(Rows from a 3D scene dataset)
--- --- ---
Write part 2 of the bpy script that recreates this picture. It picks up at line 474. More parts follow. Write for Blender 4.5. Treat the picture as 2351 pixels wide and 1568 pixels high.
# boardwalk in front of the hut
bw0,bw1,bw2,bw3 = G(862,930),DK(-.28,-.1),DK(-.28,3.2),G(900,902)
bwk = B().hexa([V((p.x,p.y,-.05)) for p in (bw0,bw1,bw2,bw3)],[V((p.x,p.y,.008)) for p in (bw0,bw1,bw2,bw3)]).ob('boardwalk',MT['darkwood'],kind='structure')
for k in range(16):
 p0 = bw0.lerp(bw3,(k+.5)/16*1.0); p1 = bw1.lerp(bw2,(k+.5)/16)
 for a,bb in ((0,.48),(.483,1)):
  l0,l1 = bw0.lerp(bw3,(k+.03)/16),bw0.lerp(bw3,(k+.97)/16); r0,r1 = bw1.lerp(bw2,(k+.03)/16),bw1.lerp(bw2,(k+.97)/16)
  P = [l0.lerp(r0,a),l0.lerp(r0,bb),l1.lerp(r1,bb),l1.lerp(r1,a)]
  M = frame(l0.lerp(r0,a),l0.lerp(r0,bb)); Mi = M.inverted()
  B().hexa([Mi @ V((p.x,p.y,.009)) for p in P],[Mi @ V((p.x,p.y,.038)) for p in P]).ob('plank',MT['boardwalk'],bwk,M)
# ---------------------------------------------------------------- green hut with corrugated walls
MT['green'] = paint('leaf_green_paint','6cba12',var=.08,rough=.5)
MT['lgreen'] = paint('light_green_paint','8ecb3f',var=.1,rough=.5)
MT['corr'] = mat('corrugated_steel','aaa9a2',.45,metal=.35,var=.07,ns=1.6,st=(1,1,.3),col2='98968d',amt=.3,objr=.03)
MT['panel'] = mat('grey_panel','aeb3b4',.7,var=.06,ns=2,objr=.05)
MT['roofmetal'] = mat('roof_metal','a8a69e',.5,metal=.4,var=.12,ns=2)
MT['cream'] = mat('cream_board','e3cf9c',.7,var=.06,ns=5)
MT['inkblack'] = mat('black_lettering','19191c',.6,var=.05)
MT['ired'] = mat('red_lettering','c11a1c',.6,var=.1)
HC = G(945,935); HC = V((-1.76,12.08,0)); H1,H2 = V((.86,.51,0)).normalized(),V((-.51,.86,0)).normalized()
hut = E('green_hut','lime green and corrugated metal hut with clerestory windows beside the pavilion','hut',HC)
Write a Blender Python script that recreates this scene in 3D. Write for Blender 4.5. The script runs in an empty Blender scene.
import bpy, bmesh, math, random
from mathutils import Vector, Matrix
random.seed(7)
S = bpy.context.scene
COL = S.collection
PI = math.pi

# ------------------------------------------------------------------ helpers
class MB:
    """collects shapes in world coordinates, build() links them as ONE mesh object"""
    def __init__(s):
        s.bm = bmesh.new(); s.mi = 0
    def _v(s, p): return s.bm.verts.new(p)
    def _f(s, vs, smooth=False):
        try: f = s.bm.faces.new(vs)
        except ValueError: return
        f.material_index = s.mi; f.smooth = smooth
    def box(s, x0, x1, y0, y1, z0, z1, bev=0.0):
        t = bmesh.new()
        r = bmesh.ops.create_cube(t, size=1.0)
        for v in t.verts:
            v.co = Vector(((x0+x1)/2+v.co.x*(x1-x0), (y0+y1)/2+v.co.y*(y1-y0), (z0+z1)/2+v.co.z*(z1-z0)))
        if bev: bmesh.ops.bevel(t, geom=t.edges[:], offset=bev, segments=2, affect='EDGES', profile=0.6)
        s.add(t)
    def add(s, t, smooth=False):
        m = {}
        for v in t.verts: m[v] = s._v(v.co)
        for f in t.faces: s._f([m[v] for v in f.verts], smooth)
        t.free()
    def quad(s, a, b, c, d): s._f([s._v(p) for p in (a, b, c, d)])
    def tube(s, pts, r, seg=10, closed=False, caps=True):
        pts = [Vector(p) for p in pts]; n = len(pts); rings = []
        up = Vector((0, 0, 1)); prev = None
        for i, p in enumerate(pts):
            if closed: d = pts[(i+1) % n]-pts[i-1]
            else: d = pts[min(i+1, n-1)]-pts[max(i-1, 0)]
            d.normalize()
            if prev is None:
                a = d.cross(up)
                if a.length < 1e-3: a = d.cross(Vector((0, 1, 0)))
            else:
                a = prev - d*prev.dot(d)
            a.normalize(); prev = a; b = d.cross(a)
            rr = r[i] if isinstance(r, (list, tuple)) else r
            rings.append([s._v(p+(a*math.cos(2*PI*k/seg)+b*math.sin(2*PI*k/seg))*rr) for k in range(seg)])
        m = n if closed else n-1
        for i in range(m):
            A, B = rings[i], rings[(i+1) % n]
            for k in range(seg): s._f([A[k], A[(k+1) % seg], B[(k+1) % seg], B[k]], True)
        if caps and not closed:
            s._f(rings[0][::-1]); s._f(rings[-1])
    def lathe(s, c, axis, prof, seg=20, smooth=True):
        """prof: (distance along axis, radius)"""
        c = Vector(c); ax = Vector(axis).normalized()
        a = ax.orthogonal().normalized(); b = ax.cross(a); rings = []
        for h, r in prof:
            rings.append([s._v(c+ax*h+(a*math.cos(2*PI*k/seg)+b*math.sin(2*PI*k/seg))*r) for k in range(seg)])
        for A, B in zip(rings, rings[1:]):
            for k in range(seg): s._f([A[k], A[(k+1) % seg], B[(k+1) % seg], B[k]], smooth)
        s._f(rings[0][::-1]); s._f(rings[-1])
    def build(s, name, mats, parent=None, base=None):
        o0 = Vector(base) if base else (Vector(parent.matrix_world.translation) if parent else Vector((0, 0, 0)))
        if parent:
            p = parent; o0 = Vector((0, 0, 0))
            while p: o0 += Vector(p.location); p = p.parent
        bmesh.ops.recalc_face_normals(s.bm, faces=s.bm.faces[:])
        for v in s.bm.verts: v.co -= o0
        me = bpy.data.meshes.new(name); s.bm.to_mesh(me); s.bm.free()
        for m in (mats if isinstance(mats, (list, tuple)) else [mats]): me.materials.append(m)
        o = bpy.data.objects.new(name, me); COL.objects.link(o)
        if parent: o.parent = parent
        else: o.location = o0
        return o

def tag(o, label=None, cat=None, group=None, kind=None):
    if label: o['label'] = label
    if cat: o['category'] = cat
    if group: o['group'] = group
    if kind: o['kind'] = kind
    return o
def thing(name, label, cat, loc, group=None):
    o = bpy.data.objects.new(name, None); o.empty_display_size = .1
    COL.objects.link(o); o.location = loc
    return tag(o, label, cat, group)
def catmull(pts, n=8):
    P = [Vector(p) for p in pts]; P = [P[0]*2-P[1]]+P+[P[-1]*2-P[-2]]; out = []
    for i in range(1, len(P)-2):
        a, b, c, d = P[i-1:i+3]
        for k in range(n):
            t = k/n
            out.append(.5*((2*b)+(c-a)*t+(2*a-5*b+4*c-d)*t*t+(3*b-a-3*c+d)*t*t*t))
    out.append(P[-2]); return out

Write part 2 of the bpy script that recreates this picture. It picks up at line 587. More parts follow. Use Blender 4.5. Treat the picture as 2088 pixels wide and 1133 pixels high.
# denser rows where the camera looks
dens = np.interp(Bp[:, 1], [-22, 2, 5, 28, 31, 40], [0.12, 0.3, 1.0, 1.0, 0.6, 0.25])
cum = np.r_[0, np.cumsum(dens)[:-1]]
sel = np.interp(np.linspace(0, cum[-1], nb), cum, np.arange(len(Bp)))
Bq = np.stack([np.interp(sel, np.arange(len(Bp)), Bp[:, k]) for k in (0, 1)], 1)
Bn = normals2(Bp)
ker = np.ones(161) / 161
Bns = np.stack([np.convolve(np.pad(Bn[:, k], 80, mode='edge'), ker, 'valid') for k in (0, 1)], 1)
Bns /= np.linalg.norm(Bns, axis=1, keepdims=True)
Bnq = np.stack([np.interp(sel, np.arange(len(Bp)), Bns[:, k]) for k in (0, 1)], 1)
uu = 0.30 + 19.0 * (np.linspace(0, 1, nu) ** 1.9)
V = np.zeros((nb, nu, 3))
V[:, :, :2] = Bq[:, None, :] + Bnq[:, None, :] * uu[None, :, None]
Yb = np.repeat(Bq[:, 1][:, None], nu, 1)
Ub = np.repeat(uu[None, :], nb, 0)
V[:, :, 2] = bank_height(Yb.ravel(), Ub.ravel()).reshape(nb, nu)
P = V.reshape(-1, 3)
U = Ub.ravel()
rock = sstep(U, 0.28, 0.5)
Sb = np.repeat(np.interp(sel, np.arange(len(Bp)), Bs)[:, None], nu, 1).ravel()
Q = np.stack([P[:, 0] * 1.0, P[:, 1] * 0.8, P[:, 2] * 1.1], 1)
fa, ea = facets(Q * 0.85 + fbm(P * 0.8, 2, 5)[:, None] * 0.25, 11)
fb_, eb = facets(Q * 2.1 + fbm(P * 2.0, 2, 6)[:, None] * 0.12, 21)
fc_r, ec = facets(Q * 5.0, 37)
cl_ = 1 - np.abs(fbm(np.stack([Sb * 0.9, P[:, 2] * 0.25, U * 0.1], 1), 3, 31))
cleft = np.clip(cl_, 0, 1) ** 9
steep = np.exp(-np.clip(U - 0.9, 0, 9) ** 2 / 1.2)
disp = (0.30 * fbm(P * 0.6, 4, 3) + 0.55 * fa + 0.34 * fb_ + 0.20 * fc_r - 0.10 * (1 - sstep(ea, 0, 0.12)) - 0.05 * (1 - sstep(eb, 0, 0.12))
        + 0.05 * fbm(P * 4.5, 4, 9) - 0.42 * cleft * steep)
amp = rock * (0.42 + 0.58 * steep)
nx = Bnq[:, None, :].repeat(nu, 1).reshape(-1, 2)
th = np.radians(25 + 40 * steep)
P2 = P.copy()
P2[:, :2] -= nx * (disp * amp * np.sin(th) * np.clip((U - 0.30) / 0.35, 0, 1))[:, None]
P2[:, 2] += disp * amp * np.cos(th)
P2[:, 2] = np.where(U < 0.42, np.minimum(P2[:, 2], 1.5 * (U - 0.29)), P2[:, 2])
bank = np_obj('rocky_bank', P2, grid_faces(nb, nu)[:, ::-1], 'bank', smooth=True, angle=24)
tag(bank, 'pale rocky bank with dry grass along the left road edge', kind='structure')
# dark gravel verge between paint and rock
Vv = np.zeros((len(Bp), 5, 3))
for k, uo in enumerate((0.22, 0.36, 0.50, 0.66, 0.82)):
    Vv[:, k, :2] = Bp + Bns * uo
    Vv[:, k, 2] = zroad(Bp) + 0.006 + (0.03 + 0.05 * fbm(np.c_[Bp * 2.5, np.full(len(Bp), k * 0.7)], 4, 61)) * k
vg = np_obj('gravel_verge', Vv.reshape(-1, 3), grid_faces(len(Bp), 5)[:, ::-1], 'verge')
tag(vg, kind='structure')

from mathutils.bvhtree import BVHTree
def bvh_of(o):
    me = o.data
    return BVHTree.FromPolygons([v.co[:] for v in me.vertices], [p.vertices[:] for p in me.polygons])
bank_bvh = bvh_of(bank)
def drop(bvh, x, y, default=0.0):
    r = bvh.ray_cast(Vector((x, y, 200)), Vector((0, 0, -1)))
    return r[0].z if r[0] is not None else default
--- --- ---
(EXERCISE INSTRUCTIONS) Each line from the one holding "Write a Blender" to the one holding "PI = math.pi", those two included, is to be transcribed exactly, and no other line.

(RESULT FOR THIS EXERCISE)
Write a Blender Python script that recreates this scene in 3D. Write for Blender 4.5. The script runs in an empty Blender scene.
import bpy, bmesh, math, random
from mathutils import Vector, Matrix
random.seed(7)
S = bpy.context.scene
COL = S.collection
PI = math.pi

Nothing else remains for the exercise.